TASK GOAL:
Copy exactly the lines from the start of the data below through the one that carries "bpy.data.objects.remove(o)", and only those.

DATA LINES:
⁂

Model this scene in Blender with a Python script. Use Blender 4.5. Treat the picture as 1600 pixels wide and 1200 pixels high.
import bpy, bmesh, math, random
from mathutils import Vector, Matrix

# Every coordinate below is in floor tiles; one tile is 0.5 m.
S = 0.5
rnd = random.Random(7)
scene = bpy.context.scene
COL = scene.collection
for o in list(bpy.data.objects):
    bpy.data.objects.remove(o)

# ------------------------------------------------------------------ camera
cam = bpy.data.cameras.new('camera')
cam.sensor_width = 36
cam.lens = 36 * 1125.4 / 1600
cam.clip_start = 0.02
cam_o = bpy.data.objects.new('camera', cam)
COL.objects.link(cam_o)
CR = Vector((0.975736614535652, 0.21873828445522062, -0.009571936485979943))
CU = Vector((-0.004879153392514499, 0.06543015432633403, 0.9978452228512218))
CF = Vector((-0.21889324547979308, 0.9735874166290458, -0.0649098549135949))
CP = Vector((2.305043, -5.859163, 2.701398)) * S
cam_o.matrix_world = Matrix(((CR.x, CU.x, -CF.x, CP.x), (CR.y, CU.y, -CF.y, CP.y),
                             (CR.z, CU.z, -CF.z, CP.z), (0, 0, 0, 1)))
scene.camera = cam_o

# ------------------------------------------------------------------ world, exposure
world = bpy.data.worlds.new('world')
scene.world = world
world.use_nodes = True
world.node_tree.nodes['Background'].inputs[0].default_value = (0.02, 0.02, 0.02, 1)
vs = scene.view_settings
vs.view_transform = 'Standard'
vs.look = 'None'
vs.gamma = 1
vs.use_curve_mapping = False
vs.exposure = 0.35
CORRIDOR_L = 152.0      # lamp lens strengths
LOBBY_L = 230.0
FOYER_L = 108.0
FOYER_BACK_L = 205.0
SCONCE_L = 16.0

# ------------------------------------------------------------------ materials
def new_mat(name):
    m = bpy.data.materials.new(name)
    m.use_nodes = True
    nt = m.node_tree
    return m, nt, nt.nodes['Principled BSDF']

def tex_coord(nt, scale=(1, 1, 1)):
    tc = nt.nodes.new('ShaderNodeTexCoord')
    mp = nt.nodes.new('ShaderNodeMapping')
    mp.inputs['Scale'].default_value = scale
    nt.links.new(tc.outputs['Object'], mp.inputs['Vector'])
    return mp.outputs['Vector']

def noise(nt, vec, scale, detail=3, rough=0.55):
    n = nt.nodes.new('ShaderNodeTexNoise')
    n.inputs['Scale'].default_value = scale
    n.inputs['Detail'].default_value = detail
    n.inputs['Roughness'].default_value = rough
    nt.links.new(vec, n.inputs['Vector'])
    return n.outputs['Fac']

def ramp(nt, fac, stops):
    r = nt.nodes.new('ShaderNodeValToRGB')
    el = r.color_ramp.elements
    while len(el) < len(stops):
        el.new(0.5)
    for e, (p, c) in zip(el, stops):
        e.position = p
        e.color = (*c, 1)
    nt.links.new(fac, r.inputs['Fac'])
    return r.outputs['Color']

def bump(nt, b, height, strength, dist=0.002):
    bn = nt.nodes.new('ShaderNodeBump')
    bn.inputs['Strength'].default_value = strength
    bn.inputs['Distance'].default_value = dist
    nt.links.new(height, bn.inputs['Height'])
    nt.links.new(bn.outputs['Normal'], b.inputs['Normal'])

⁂

REPLY TO THE TASK:
Model this scene in Blender with a Python script. Use Blender 4.5. Treat the picture as 1600 pixels wide and 1200 pixels high.
import bpy, bmesh, math, random
from mathutils import Vector, Matrix

# Every coordinate below is in floor tiles; one tile is 0.5 m.
S = 0.5
rnd = random.Random(7)
scene = bpy.context.scene
COL = scene.collection
for o in list(bpy.data.objects):
    bpy.data.objects.remove(o)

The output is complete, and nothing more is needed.